Slippery in Venice

John Hill
20. August 2019
Photo: Filippo Leonardi per Comune di Venezia/Wikimedia Commons

An Italian court has ruled that architect Santiago Calatrava must pay €78,000 to the city of Venice for "negligence" in his design of the Ponte della Costituzione.

The footbridge — aka the Calatrava Bridge — spans 300 feet over the Grand Canal between the parking garage, bus station, and train station that serve the car-free city. In turn, the 11-year-old bridge sees tens of thousands of roller-bag-wielding tourists traverse it every day. 

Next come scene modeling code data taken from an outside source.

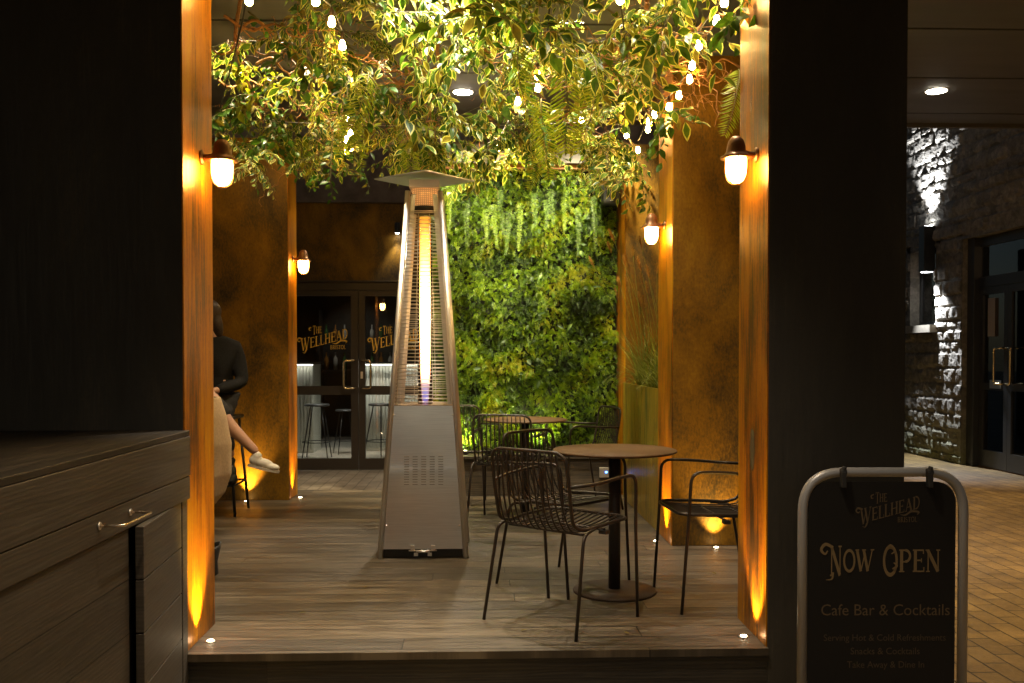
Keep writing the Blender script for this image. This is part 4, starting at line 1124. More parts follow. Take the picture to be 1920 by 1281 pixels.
# ------------------------------------------------------------------ ceiling downlights, plus unseen fill spots added at soffit height
M_down = emis('downlight_lens', (1.0, .90, .72), 45)
for px, py, lab in ((868, 172, 'round ceiling downlight glowing through the hanging leaves'), (1756, 170, 'round ceiling downlight above the street paving at right')):
    p = at_z(px, py, CEIL)
    t = thing('ceiling_downlight', lab, 'light', (p.x, p.y, CEIL), 0, 'round downlights in the grey ceiling')
    MB().lathe([(.098, -.004), (.102, -.001), (.102, 0)], n=36).build('trim_ring', M_beam, t)
    MB().lathe([(.084, -.0085), (.05, -.010), (.001, -.011)], n=32).build('lens', M_down, t)
DLX, DLY = at_z(868, 172, CEIL).x, at_z(868, 172, CEIL).y
DRX = at_z(1756, 170, CEIL).x
def down(x, y, pw, col=NEUT, ang=95, nm='soffit_and_fill_spot', tx=0, ty=0): spot(nm, (x, y, CEIL - .03), (x + tx, y + ty, 0), pw, col, ang, .7, .06)  # serves the downlights and the added fill spots alike
down(DLX, DLY, 300, NEUT, 120)
down(DLX, 4.75, 400, WHITE, 75)
down(DLX + .35, 2.6, 120, (1, .82, .60), 80)  # unseen fill spot, added to brighten the heater panel
down(DLX + 1.15, 4.4, 130, NEUT, 90)
down(.45, 5.6, 150, WHITE, 100)  # fill spot added above the leaves to brighten the middle canopy
down(-1.25, 5.6, 190, (1, .80, .50), 100)  # warm fill spot added to brighten the left canopy
spot('wall_fill_spot', (.05, 7.25, CEIL - .03), (.0, 8.15, 1.25), 400, (1, .86, .55), 75, .8, .06)  # added fill, hidden by the canopy, brightens the green wall's left half
spot('wall_fill_spot', (.95, 7.25, CEIL - .03), (.85, 8.15, 1.25), 400, (1, .86, .55), 75, .8, .06)  # the same added fill for the right half of the green wall
down(DRX, DLY, 380, (1, .70, .40))
down(DRX, 4.6, 370, (1, .66, .30))  # out-of-view fill spot added to brighten the right paving
down(DRX, 1.0, 120, (1, .62, .28))  # out-of-view fill spot added for the near paving and sign
down(DLX, 1.0, 75, (1, .78, .52), 110)  # fill spot added out of view for the counter and sign
# ------------------------------------------------------------------ oak counter
CX = -1.152; CY0, CY1 = 1.25, 3.722; CT = .893
corg = (CX, 2.6, GZ)
t = thing('oak_counter', 'long dark oak boarded counter in the left foreground', 'counter', corg)
MB().box(-2.75, CX - .0, CY0, CY1, CT - .022, CT).build('counter_top', M_counter_top, t, corg, .003)
MB().box(CX - .03, CX + .002, CY0, CY1, .714, CT - .023).build('upper_board', M_counter_s, t, corg, .003)
MB().box(CX - .03, CX + .0, CY0, CY1, .621, .711).build('drawer_rail', M_counter_s, t, corg, .003)
MB().box(CX - .05, CX - .010, CY0, 3.10, GZ + .02, .617).build('lower_boards', M_counter, t, corg, .002)
MB().box(-2.7, CX - .052, CY0 + .01, CY1, GZ + .002, CT - .024).build('carcass', M_board, t, corg)
MB().box(CX - .05, CX - .012, 3.66, CY1, GZ + .02, .617).build('end_stile', M_counter_s, t, corg, .002)
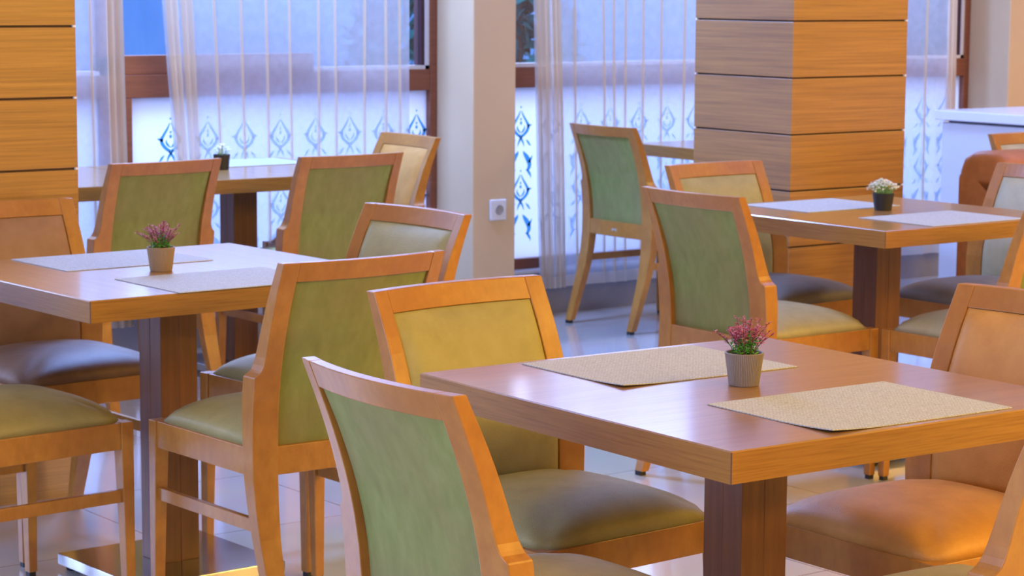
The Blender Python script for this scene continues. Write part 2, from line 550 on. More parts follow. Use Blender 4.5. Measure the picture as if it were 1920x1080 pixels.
def window(n, x0, x1, label, detail=True):
    w = empty('window_%d' % n, ((x0 + x1) / 2, FY, 0.19))
    tag(w, label, kind='structure')
    inv = Matrix.Translation((-(x0 + x1) / 2, -FY, -0.19))

    def part(name, bm, mat, **k):
        bmesh.ops.transform(bm, matrix=inv, verts=bm.verts)
        return obj(name, bm, mat, w, **k)
    bm = bmesh.new()
    box(bm, x0, x0 + 0.035, FY, 8.20, 0.19, 2.7)
    box(bm, x1 - 0.036, x1, FY, 8.20, 0.19, 2.7)
    xm = (x0 + x1) / 2
    a, b = x0 + 0.0352, x1 - 0.0362
    box(bm, a, b, FY + 0.001, 8.20, 0.195, 0.243)
    box(bm, a, b, FY + 0.001, 8.20, 0.989, 1.078)
    box(bm, a, b, FY + 0.001, 8.20, 2.62, 2.7)
    box(bm, xm - 0.045, xm + 0.087, FY, 8.20, 0.2432, 0.9888)
    part('window_frame', bm, M['frame'], bevel=0.003)
    bm = bmesh.new()     # sash of the wide fixed light with its deep bottom rail
    box(bm, xm - 0.045, 5.0 - 5.60 + x1, FY + 0.012, 8.19, 1.078, 1.152)
    box(bm, xm - 0.045, xm + 0.045, FY + 0.012, 8.19, 1.078, 2.62)
    part('window_sash', bm, M['frame'], bevel=0.003)
    bm = bmesh.new()     # dark rebate of the opening light
    box(bm, x1 - 0.072, x1 - 0.050, FY + 0.014, 8.19, 1.078, 2.62)
    part('gasket', bm, M['gasket'])
    bm = bmesh.new()
    box(bm, x1 - 0.056, x1 - 0.036, FY + 0.008, 8.19, 1.078, 2.62)
    box(bm, 5.0 - 5.60 + x1, x1 - 0.036, FY + 0.008, 8.19, 1.078, 1.094)
    box(bm, x0 + 0.035, x0 + 0.05, FY + 0.008, 8.19, 1.078, 2.62)
    box(bm, x0 + 0.035, xm - 0.045, FY + 0.008, 8.19, 1.078, 1.094)
    part('sash_trim', bm, M['sill'])
    part('glass', boxm(x0 + 0.03, x1 - 0.03, 8.155, 8.161, 1.07, 2.64), M['glass'])
    part('frosted_pane', boxm(x0 + 0.03, x1 - 0.03, 8.150, 8.155, 0.235, 1.0), M['film'])
    if detail:
        bm = bmesh.new()
        k0 = -10
        base = 6.06 if n == 2 else 5.512
        xs = [base + 0.166 * k for k in range(-30, 30)]
        for x in xs:
            if x0 + 0.07 < x < x1 - 0.07 and not -0.10 < x - xm < 0.14:
                motif(bm, x, 0.907, 0.278, 8.146)
                motif(bm, x, 0.629, 0.278, 8.146)
        part('film_ornament', bm, M['ornament'])
    part('window_sill', boxm(x0, x1, WY - 0.005, 8.125, 0.185, 0.198), M['sill'], bevel=0.002)
    return w


window(1, 2.57, 5.60, 'mahogany window with frosted ornamented lower pane behind the tied curtains')
window(2, 5.82, 8.85, 'mahogany window with frosted ornamented lower pane beside the socket pier')
w3 = empty('window_3', (0.83, FY, 0.19))
tag(w3, 'mahogany framed window in the bay behind the wood pillar', kind='structure')
bm = bmesh.new()
for a in ((-1.51, -1.47, 0, 2.51), (1.47, 1.51, 0, 2.51), (-0.05, 0.05, 0, 2.51)):
    box(bm, a[0], a[1], 0, 0.08, a[2], a[3])
for z in (0.0, 0.80, 2.43):
    box(bm, -1.51, 1.51, 0, 0.08, z, z + 0.08)
obj('window_frame', bm, M['frame'], w3)
obj('glass', boxm(-1.48, 1.48, 0.035, 0.041, 0.04, 2.47), M['glass'], w3)
for n, (y0, y1) in enumerate(((-0.95, 1.5), (1.75, 4.3), (4.55, 7.1))):
    w = empty('window_%d' % (n + 4), (-3.29, (y0 + y1) / 2, 0.45))
    tag(w, ('nearest', 'middle', 'farthest')[n] + ' wide window bay of the left wall', kind='structure')
    h = (y1 - y0) / 2
    bm = bmesh.new()
    for a, b, c, d in ((-h, -h + 0.05, 0, 2.35), (h - 0.05, h, 0, 2.35), (-h + 0.05, h - 0.05, 0, 0.05), (-h + 0.05, h - 0.05, 2.30, 2.35)):
        box(bm, -0.03, 0.01, a, b, c, d)
    obj('window_frame', bm, M['frame'], w)
    obj('glass', boxm(-0.012, -0.006, -h + 0.04, h - 0.04, 0.04, 2.31), M['glass'], w)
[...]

But, according to The Telegraph's report about the court ruling, "Judges said the steel tubes in the bridge were too small and some of the glass stairs, which were supposed to last at least 20 years, had already had to be replaced." The glass steps become slippery in rain and fog, leading to spills and injuries; it seems these glass surfaces are the main reason the audit court hit Calatrava with the fine.

The ruling is not the bridge's first controversy though. When it opened in 2008 it lacked wheelchair access, leading to the addition of a glass pod, or bubble, that moves along one side of the bridge on rails. Yet even that piece has ongoing problems: Earlier this year an audit court "ordered that the bubble, which is no longer operational, should be dismantled," per the article.

The €78,000 fine is no doubt a manageable sum for the world-famous Calatrava. But considering that the bridge's cost escalated from €7 million to €11.6 million last decade, and it has been a big headache for Venice since then, the fine is on the low side — a number more symbolic than functional.